The State-owned Assets Supervision and Administration Commission's statement seems to be sounding the clarion call for accelerated integration of central automobile enterprises. In February this year, Changan Automobile and Dongfeng Group Co., Ltd. simultaneously announced that their parent companies were planning reorganizations with other state-owned central enterprises, sparking speculation about a merger and reorganization between the two. At the 2024 performance communication meeting of listed automakers in late March, Dongfeng Group Co., Ltd.'s management stated, "The integration between the company and Changan is currently underway, and the controlling shareholder is planning a reorganization of the automotive sector under Changan." Data shows that in 2024, these two automakers' sales volumes reached 2.48 million and 2.68 million vehicles, respectively. If they merge, a vehicle giant with an annual sales volume of over 5 million vehicles will be born, surpassing BYD to rank first in China and fifth globally. At the beginning of 2025, events like the strategic reorganization of Dongfeng and Changan, the integration of Geely's Zeekr and Lynk & Co., and the cross-border alliance between GAC and Huawei marked a shift from "going it alone" to a stage of deep integration through "horizontal and vertical alliances." In fact, international automotive enterprises' reorganizations are not uncommon. The development histories of international giants like Volkswagen, the Stellantis Group, and the Renault-Nissan Alliance have all been strengthened through frequent mergers and acquisitions.

"The sales volumes of major groups are diverging, and competition is intensifying during this round of electrification and intelligent transformation," said Deng Chenghao, Vice President of Changan Automobile and CEO of Deep Blue Automobile, at the China EV100 Forum (2025). In the market reshaping process, many brands will disappear, and the number of remaining automotive brands may not exceed 20.

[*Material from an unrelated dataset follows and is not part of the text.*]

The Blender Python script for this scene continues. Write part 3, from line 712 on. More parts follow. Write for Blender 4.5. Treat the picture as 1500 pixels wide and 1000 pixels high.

"We predict that in the future, there may not be an exceptionally large number of automakers, but there will also not be a very small number of brands, not just two or three," Zhang Yun, Global CEO of RDI Strategy Consulting, told ECNS. Chinese automakers need to prioritize innovation in their development, not attracting consumers through price advantages, but continuously building technological and brand advantages, eventually transitioning from "selling products" to "selling brands." As the automotive industry rapidly evolves, the glory created by gasoline vehicles in the past is quickly fading in the rearview mirror. This industrial revolution marks not only the end of an old era but also the beginning of a new one. The painful transformation of traditional automakers has given rise to a global voice in intelligent electric technology. The new era belongs to pioneers who dare to bid farewell to the old order and frontrunners who define the future with innovation.